Val’s influence on physics was enormous: as a developer of experimental technique (for example, he was the first to use transistors in high energy experiments), as a researcher with his eye on the physics, and as a teacher and mentor to generations of students and colleagues. A member of the National Academy of Science and the American Philosophical Society, Val received numerous national honors, including the National Medal of Science, the Franklin Medal and the Lawrence Award. He was modest, self-effacing and true to his principles throughout his remarkable life. When asked why he is so reluctant to talk about himself, Val replied:  “My mother always told me that if you do anything worth praise, let others praise you, don’t praise yourself.” To close friends and colleagues this “says it all.”

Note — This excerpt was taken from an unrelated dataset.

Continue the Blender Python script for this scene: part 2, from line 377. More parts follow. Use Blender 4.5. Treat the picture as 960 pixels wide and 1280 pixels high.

Val’s first wife Elise Cunningham, with whom he had sons John (deceased in 1987) and Alan, died in 1972.  Quoting from his Lawrence acceptance speech in 1968: “Finally, …one doesn’t do significant explorations without a superb base camp – a comforting retreat.  My wife, Elise, shares this honor in every respect.”    In 1976 he married journalist Daisy Harper, who survives him. In their  39 years together Val and Daisy enjoyed  warm connections with families and friends in the Princeton community and around the world,  and looked forward to  relaxing summers in Smith’s Cove, Nova Scotia.

We shall never forget Val Fitch, by any measure a most exceptional scientist and human being!

James W. Cronin      Pierre A. Pirou é      A. J. Stewart  Smith

Mr. President: for the Committee I move that this Resolution be spread on the records of the Faculty; that a copy be sent to his wife, Daisy Fitch, his son Alan Fitch, and to the Archivist of the University.